Саломея, томящаяся бессмысленной ненавистью уязвленного себялюбия, Бози, страдающий от приступов тщедушного эгоизма, и Иуда, поцелуй которого стал символом нашего раболепия перед властью, – это тоже одно лицо, но это не лицо Человека, это лицо общества, лицо культуры, лицо безликого человека, это наше с вами лицо, потому что мы носители этой репрессивной культуры, мы это общество, мы вынашиваем и множим в себе страх, который делает нас эгоистами и предателями, который подчиняет нас социуму, культуре, вопреки естественности и человечности. Впрочем, что бы мы ни делали, мы предаем только себя… Но разве боль от этого слаще?

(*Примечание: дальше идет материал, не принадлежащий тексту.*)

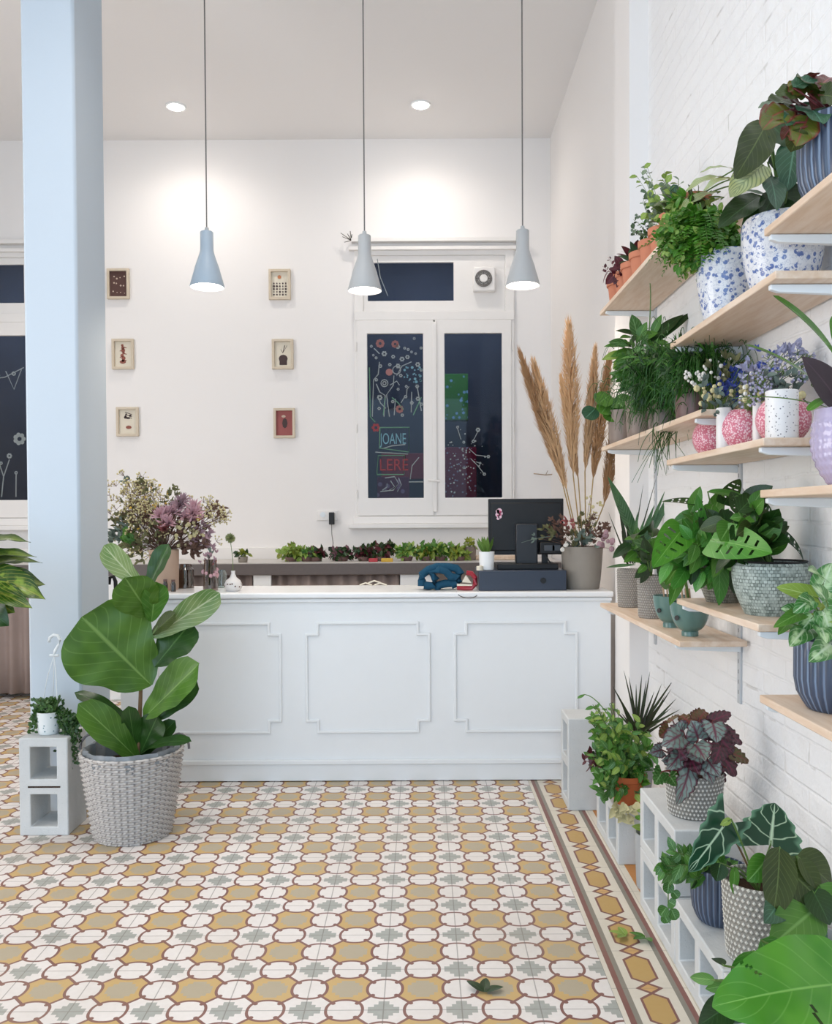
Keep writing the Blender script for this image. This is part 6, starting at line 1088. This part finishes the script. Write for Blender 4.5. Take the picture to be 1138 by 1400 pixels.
PL(t, (992, 1126), (942, 1192), 62, q, q - .05, M['l_aloc'], (0, -1, .15), petiole=tp, pmat='brownstem', shape='arrow', sweep=.36, fold=.02, n=26, m=12, droop=.05); PL(t, (1054, 1155), (1060, 1098), 98, q, q + .06, M['l_aloc'], (0, -1, .3), petiole=tp, shape='arrow', sweep=.30, fold=.02, n=26, m=14)
for (a, b, w, mt) in (((1005, 1185), (1003, 1222), 14, 'l_mid'), ((985, 1180), (980, 1205), 26, 'l_dark'), ((1000, 1120), (985, 1128), 10, 'l_light')): PL(t, a, b, w, q - .02, q - .03, M[mt], (0, -1, .3), petiole=tp)
# philodendron with hanging olive leaves
c = seat(.845, 1.86, .1875); t = plant_thing('potted_philodendron', 'glossy olive-green philodendron behind the large bright leaf at the lower right', c); tp = pot(t, c, .075, .062, .15, M['greypot']); q = 1.86
for (a, b, w, dy, mt, N) in (((1066, 1158), (1056, 1258), 56, -.06, 'l_olive', (.2, -1, .15)), ((1068, 1180), (1122, 1232), 62, 0, 'l_olive', (-.2, -1, .6)), ((1090, 1170), (1138, 1210), 50, .04, 'l_olive', (0, -1, .6)), ((1050, 1172), (1022, 1205), 38, -.02, 'l_mid', (.3, -1, .4)), ((1118, 1240), (1052, 1295), 66, -.12, 'l_mid', (-.1, -1, .7)), ((1110, 1215), (1135, 1265), 40, -.05, 'l_dark', (0, -1, .3)), ((1085, 1255), (1125, 1310), 60, -.04, 'l_tealg', (0, -1, .5)), ((1120, 1210), (1150, 1260), 50, 0, 'l_mid', (0, -1, .5)), ((1070, 1225), (1045, 1262), 40, -.1, 'l_tealg', (0, -1, .5)), ((1110, 1230), (1100, 1275), 44, .03, 'l_dark', (0, -1, .3))):
    PL(t, a, b, w, q, q + dy, M[mt], N, petiole=tp, shape='ovate', droop=.08, fold=.15, n=18, m=8)
# big bright-leaved monstera nearest the camera
c = seat(.86, 1.66, .1875); t = plant_thing('potted_split_leaf_plant', 'large bright green split-leaf plant nearest the camera at the lower right', c); tp = pot(t, c, .075, .06, .13, M['whitecer']); q = 1.58
def split(s, t_):
    return (abs(s) > .30 and s < 0 and .30 < t_ - abs(s) * .12 < .325) or (s > .35 and .52 < t_ - s * .2 < .535)
PL(t, (1150, 1345), (974, 1376), 140, q, q - .08, M['l_bright'], (-.1, -1, 1.1), petiole=tp, shape='heart', droop=.10, fold=.1, n=40, m=24, holes=split, sweep=.1, wave=.02)
for (a, b, w, dy, mt, N) in (((1075, 1322), (992, 1352), 60, .10, 'l_mon', (0, -1, .9)), ((1030, 1300), (1012, 1350), 42, .14, 'l_mon', (-.2, -1, .4)), ((978, 1340), (944, 1336), 16, .12, 'l_mid', (-.2, -1, .5)), ((1000, 1345), (965, 1352), 18, .10, 'l_mid', (-.2, -1, .3)), ((1000, 1372), (955, 1402), 44, .05, 'l_dark', (-.1, -1, .4)), ((1040, 1285), (1060, 1335), 50, .14, 'l_mon', (0, -1, .6)), ((990, 1320), (975, 1310), 16, .14, 'l_dark', (0, -1, .6)), ((1130, 1300), (1160, 1340), 60, .1, 'l_mon', (0, -1, .6)), ((1020, 1360), (985, 1395), 44, .08, 'l_dark', (0, -1, .4)), ((1060, 1350), (1040, 1410), 60, .05, 'l_dark', (0, -1, .4)), ((1100, 1360), (1100, 1420), 60, .08, 'l_dark', (0, -1, .4))):
    PL(t, a, b, w, q + .08, q + dy, M[mt], N, petiole=tp, shape='ovate', droop=.1, fold=.15, n=16, m=6)
# ---------------------------------------------------------------- fallen leaves on the tiles
for (px, py, L, rot, mt, lab) in ((662, 1357, .055, .3, 'l_dark', 'dark green fallen leaf on the tiles in the foreground'), (856, 1280, .05, 1.8, 'l_light', 'pale green fallen leaf on the yellow border tile'), (883, 1283, .05, 2.6, 'l_mid', 'dark green fallen leaf on the grey border stripe beside the blocks')):
    g_ = PZ(px, py, 0.003); m = MB(); R = random.Random(px)
    for k_ in range(3):
        a_ = rot + k_ * 1.1; leaf(m, g_ + V3((0, 0, .002)), g_ + V3((math.cos(a_) * L, math.sin(a_) * L, .006 + .004 * k_)), L * .5, (0, 0, 1), .08, .15, 'ovate', 8, 4)
    tag(m.build('fallen_leaf', M[mt]), lab, 'leaf')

Для Уайльда Христос – «Индивидуалист» («Величайший из всех Индивидуалистов» – скажет о Христе Оскар Уайльд), человек, позволивший себе быть тем, кто он есть, а не тем, каким его хотели видеть. «Проступок» Христа, за который он заплатил самую высокую цену, – это акт само-бытия, до последнего момента он не отрекся от себя, он продолжал утверждать свою подлинность, подлинность, которую он обозначил странным словосочетанием: «Иисус – царь иудейский»; именно этой смелости социум никак не мог ему простить. Слово «человек» не имеет множественного числа, поэтому «Индивидуализм» для Уайльда – это не корыстный эгоизм Иуды, а отвоеванное у власти право быть человеком. Обидно и горько, что нам приходится отвоевывать это право. Но как иначе преодолеть наш страх, если не борьбой, не благородным гневом? Как иначе мы можем вернуть себе человеческое, если не стремлением быть не теми убогими и бездушными существами, каковыми нас создало общество, прикрываясь высокими идеалами, а тем человеком, которым создал нас Бог по Своему образу и подобию?